:: Information supplied ::
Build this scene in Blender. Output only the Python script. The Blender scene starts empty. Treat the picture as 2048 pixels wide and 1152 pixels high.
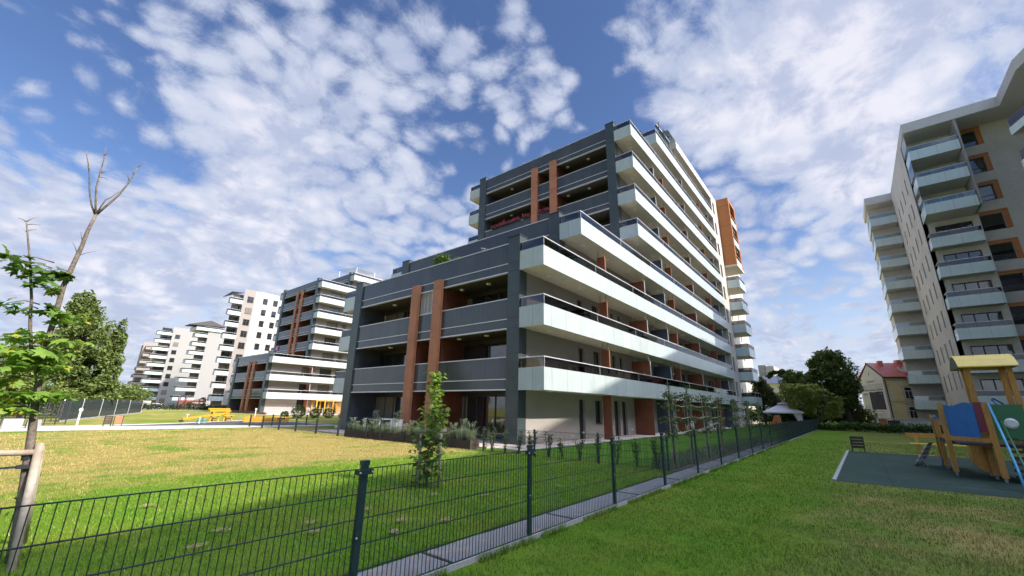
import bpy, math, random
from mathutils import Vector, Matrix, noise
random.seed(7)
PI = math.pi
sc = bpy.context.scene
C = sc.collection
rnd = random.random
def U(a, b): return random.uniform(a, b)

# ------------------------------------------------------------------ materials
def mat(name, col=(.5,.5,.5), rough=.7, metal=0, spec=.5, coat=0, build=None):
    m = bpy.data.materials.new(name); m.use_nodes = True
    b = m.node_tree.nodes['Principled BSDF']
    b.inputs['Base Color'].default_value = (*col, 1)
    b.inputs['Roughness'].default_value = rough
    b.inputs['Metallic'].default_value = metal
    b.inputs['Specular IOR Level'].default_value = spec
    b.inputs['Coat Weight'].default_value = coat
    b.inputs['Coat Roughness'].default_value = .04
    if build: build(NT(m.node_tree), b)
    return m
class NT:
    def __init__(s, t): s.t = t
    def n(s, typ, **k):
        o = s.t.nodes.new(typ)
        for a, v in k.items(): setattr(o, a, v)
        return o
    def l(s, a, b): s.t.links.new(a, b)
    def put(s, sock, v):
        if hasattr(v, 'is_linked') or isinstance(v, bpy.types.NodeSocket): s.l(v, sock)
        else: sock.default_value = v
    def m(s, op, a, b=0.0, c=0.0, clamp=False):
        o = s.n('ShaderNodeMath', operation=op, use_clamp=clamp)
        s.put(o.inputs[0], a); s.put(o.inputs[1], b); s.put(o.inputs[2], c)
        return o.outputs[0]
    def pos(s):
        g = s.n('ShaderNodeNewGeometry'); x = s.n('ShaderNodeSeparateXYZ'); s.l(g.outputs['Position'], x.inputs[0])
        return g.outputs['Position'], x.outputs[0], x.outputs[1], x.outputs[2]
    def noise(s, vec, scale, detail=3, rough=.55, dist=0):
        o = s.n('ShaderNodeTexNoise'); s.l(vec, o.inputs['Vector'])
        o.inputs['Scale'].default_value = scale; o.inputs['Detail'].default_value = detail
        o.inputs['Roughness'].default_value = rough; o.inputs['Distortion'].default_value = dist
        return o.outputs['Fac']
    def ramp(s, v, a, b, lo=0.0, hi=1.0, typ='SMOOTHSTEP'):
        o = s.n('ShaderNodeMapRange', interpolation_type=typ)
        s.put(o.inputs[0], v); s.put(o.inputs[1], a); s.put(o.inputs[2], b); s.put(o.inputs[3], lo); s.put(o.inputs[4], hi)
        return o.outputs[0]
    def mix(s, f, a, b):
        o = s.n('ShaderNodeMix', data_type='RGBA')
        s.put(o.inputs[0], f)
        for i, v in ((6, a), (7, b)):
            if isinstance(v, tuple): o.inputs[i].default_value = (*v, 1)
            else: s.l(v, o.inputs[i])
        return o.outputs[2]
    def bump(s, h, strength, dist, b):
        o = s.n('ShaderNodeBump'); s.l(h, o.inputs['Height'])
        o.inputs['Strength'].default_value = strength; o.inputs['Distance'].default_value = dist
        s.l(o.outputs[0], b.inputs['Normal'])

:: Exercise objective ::
Print out the whole of the material word for word, without pictures.

:: The output ::
Build this scene in Blender. Output only the Python script. The Blender scene starts empty. Treat the picture as 2048 pixels wide and 1152 pixels high.
import bpy, math, random
from mathutils import Vector, Matrix, noise
random.seed(7)
PI = math.pi
sc = bpy.context.scene
C = sc.collection
rnd = random.random
def U(a, b): return random.uniform(a, b)

# ------------------------------------------------------------------ materials
def mat(name, col=(.5,.5,.5), rough=.7, metal=0, spec=.5, coat=0, build=None):
    m = bpy.data.materials.new(name); m.use_nodes = True
    b = m.node_tree.nodes['Principled BSDF']
    b.inputs['Base Color'].default_value = (*col, 1)
    b.inputs['Roughness'].default_value = rough
    b.inputs['Metallic'].default_value = metal
    b.inputs['Specular IOR Level'].default_value = spec
    b.inputs['Coat Weight'].default_value = coat
    b.inputs['Coat Roughness'].default_value = .04
    if build: build(NT(m.node_tree), b)
    return m
class NT:
    def __init__(s, t): s.t = t
    def n(s, typ, **k):
        o = s.t.nodes.new(typ)
        for a, v in k.items(): setattr(o, a, v)
        return o
    def l(s, a, b): s.t.links.new(a, b)
    def put(s, sock, v):
        if hasattr(v, 'is_linked') or isinstance(v, bpy.types.NodeSocket): s.l(v, sock)
        else: sock.default_value = v
    def m(s, op, a, b=0.0, c=0.0, clamp=False):
        o = s.n('ShaderNodeMath', operation=op, use_clamp=clamp)
        s.put(o.inputs[0], a); s.put(o.inputs[1], b); s.put(o.inputs[2], c)
        return o.outputs[0]
    def pos(s):
        g = s.n('ShaderNodeNewGeometry'); x = s.n('ShaderNodeSeparateXYZ'); s.l(g.outputs['Position'], x.inputs[0])
        return g.outputs['Position'], x.outputs[0], x.outputs[1], x.outputs[2]
    def noise(s, vec, scale, detail=3, rough=.55, dist=0):
        o = s.n('ShaderNodeTexNoise'); s.l(vec, o.inputs['Vector'])
        o.inputs['Scale'].default_value = scale; o.inputs['Detail'].default_value = detail
        o.inputs['Roughness'].default_value = rough; o.inputs['Distortion'].default_value = dist
        return o.outputs['Fac']
    def ramp(s, v, a, b, lo=0.0, hi=1.0, typ='SMOOTHSTEP'):
        o = s.n('ShaderNodeMapRange', interpolation_type=typ)
        s.put(o.inputs[0], v); s.put(o.inputs[1], a); s.put(o.inputs[2], b); s.put(o.inputs[3], lo); s.put(o.inputs[4], hi)
        return o.outputs[0]
    def mix(s, f, a, b):
        o = s.n('ShaderNodeMix', data_type='RGBA')
        s.put(o.inputs[0], f)
        for i, v in ((6, a), (7, b)):
            if isinstance(v, tuple): o.inputs[i].default_value = (*v, 1)
            else: s.l(v, o.inputs[i])
        return o.outputs[2]
    def bump(s, h, strength, dist, b):
        o = s.n('ShaderNodeBump'); s.l(h, o.inputs['Height'])
        o.inputs['Strength'].default_value = strength; o.inputs['Distance'].default_value = dist
        s.l(o.outputs[0], b.inputs['Normal'])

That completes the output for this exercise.